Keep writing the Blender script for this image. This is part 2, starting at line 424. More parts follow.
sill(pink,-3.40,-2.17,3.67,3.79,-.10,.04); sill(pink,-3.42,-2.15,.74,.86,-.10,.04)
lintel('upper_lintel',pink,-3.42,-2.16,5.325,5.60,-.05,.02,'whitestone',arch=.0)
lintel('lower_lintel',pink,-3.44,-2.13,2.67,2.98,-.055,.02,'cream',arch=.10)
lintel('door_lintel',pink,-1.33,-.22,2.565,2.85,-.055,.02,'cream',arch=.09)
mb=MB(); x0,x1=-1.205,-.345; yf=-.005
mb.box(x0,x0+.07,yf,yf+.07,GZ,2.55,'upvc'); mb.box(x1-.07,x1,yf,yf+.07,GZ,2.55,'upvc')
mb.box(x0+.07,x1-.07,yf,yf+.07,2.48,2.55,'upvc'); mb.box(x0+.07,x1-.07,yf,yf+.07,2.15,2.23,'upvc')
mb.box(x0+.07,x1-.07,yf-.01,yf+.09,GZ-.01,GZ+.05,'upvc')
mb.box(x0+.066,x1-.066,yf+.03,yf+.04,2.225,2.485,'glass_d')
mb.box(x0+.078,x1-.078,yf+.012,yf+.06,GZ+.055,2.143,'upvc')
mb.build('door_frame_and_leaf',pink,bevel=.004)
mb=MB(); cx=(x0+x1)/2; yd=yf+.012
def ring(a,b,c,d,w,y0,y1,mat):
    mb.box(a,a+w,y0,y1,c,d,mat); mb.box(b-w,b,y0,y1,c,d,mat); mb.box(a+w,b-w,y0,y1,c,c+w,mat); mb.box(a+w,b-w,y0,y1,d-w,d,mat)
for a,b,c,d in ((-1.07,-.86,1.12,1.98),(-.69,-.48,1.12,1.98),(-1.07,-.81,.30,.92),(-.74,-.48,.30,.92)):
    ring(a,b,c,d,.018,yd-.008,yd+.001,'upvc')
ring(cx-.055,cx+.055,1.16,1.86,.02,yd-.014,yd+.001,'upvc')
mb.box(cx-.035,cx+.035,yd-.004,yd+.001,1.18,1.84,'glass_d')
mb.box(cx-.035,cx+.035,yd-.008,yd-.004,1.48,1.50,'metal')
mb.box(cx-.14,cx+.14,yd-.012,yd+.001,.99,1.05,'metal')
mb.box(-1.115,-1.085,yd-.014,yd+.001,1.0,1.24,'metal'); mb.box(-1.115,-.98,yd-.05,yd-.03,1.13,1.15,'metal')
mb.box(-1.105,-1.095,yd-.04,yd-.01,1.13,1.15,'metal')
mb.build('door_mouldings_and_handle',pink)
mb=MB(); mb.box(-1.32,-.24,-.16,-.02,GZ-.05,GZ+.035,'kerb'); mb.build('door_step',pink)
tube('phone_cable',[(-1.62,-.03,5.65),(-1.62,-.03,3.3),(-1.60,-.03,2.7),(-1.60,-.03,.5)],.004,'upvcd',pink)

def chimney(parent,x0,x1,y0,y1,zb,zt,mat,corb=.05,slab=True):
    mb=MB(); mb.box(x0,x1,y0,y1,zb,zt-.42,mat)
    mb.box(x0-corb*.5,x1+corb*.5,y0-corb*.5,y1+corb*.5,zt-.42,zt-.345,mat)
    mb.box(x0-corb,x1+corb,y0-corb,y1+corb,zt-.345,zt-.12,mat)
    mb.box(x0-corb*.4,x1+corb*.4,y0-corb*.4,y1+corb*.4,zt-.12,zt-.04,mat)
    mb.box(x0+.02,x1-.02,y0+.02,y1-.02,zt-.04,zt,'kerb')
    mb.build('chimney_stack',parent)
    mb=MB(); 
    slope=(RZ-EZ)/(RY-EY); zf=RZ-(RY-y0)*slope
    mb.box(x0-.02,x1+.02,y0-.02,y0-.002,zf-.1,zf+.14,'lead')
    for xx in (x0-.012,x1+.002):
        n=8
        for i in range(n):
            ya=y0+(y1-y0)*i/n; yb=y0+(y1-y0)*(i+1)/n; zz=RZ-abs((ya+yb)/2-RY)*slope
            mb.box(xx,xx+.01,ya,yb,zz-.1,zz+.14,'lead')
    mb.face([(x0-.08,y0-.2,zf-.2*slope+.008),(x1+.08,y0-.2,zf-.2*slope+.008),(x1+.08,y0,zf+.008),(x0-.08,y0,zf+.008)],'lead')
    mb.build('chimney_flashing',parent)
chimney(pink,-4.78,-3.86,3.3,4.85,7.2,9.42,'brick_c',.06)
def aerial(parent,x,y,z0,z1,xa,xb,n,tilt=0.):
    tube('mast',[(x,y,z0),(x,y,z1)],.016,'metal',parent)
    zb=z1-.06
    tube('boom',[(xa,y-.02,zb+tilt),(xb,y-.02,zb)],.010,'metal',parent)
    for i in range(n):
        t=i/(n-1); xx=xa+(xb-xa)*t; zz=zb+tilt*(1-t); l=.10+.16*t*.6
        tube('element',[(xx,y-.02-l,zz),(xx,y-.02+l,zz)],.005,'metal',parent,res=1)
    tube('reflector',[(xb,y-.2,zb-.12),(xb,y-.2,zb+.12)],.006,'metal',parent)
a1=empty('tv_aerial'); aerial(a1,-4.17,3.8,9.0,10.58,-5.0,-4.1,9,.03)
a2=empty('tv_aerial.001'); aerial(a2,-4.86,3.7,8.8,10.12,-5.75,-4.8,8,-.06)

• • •

_Goal_
Copy out the material word for word and line for line.

_Answer to the task_
Keep writing the Blender script for this image. This is part 2, starting at line 424. More parts follow.
sill(pink,-3.40,-2.17,3.67,3.79,-.10,.04); sill(pink,-3.42,-2.15,.74,.86,-.10,.04)
lintel('upper_lintel',pink,-3.42,-2.16,5.325,5.60,-.05,.02,'whitestone',arch=.0)
lintel('lower_lintel',pink,-3.44,-2.13,2.67,2.98,-.055,.02,'cream',arch=.10)
lintel('door_lintel',pink,-1.33,-.22,2.565,2.85,-.055,.02,'cream',arch=.09)
mb=MB(); x0,x1=-1.205,-.345; yf=-.005
mb.box(x0,x0+.07,yf,yf+.07,GZ,2.55,'upvc'); mb.box(x1-.07,x1,yf,yf+.07,GZ,2.55,'upvc')
mb.box(x0+.07,x1-.07,yf,yf+.07,2.48,2.55,'upvc'); mb.box(x0+.07,x1-.07,yf,yf+.07,2.15,2.23,'upvc')
mb.box(x0+.07,x1-.07,yf-.01,yf+.09,GZ-.01,GZ+.05,'upvc')
mb.box(x0+.066,x1-.066,yf+.03,yf+.04,2.225,2.485,'glass_d')
mb.box(x0+.078,x1-.078,yf+.012,yf+.06,GZ+.055,2.143,'upvc')
mb.build('door_frame_and_leaf',pink,bevel=.004)
mb=MB(); cx=(x0+x1)/2; yd=yf+.012
def ring(a,b,c,d,w,y0,y1,mat):
    mb.box(a,a+w,y0,y1,c,d,mat); mb.box(b-w,b,y0,y1,c,d,mat); mb.box(a+w,b-w,y0,y1,c,c+w,mat); mb.box(a+w,b-w,y0,y1,d-w,d,mat)
for a,b,c,d in ((-1.07,-.86,1.12,1.98),(-.69,-.48,1.12,1.98),(-1.07,-.81,.30,.92),(-.74,-.48,.30,.92)):
    ring(a,b,c,d,.018,yd-.008,yd+.001,'upvc')
ring(cx-.055,cx+.055,1.16,1.86,.02,yd-.014,yd+.001,'upvc')
mb.box(cx-.035,cx+.035,yd-.004,yd+.001,1.18,1.84,'glass_d')
mb.box(cx-.035,cx+.035,yd-.008,yd-.004,1.48,1.50,'metal')
mb.box(cx-.14,cx+.14,yd-.012,yd+.001,.99,1.05,'metal')
mb.box(-1.115,-1.085,yd-.014,yd+.001,1.0,1.24,'metal'); mb.box(-1.115,-.98,yd-.05,yd-.03,1.13,1.15,'metal')
mb.box(-1.105,-1.095,yd-.04,yd-.01,1.13,1.15,'metal')
mb.build('door_mouldings_and_handle',pink)
mb=MB(); mb.box(-1.32,-.24,-.16,-.02,GZ-.05,GZ+.035,'kerb'); mb.build('door_step',pink)
tube('phone_cable',[(-1.62,-.03,5.65),(-1.62,-.03,3.3),(-1.60,-.03,2.7),(-1.60,-.03,.5)],.004,'upvcd',pink)

def chimney(parent,x0,x1,y0,y1,zb,zt,mat,corb=.05,slab=True):
    mb=MB(); mb.box(x0,x1,y0,y1,zb,zt-.42,mat)
    mb.box(x0-corb*.5,x1+corb*.5,y0-corb*.5,y1+corb*.5,zt-.42,zt-.345,mat)
    mb.box(x0-corb,x1+corb,y0-corb,y1+corb,zt-.345,zt-.12,mat)
    mb.box(x0-corb*.4,x1+corb*.4,y0-corb*.4,y1+corb*.4,zt-.12,zt-.04,mat)
    mb.box(x0+.02,x1-.02,y0+.02,y1-.02,zt-.04,zt,'kerb')
    mb.build('chimney_stack',parent)
    mb=MB(); 
    slope=(RZ-EZ)/(RY-EY); zf=RZ-(RY-y0)*slope
    mb.box(x0-.02,x1+.02,y0-.02,y0-.002,zf-.1,zf+.14,'lead')
    for xx in (x0-.012,x1+.002):
        n=8
        for i in range(n):
            ya=y0+(y1-y0)*i/n; yb=y0+(y1-y0)*(i+1)/n; zz=RZ-abs((ya+yb)/2-RY)*slope
            mb.box(xx,xx+.01,ya,yb,zz-.1,zz+.14,'lead')
    mb.face([(x0-.08,y0-.2,zf-.2*slope+.008),(x1+.08,y0-.2,zf-.2*slope+.008),(x1+.08,y0,zf+.008),(x0-.08,y0,zf+.008)],'lead')
    mb.build('chimney_flashing',parent)
chimney(pink,-4.78,-3.86,3.3,4.85,7.2,9.42,'brick_c',.06)
def aerial(parent,x,y,z0,z1,xa,xb,n,tilt=0.):
    tube('mast',[(x,y,z0),(x,y,z1)],.016,'metal',parent)
    zb=z1-.06
    tube('boom',[(xa,y-.02,zb+tilt),(xb,y-.02,zb)],.010,'metal',parent)
    for i in range(n):
        t=i/(n-1); xx=xa+(xb-xa)*t; zz=zb+tilt*(1-t); l=.10+.16*t*.6
        tube('element',[(xx,y-.02-l,zz),(xx,y-.02+l,zz)],.005,'metal',parent,res=1)
    tube('reflector',[(xb,y-.2,zb-.12),(xb,y-.2,zb+.12)],.006,'metal',parent)
a1=empty('tv_aerial'); aerial(a1,-4.17,3.8,9.0,10.58,-5.0,-4.1,9,.03)
a2=empty('tv_aerial.001'); aerial(a2,-4.86,3.7,8.8,10.12,-5.75,-4.8,8,-.06)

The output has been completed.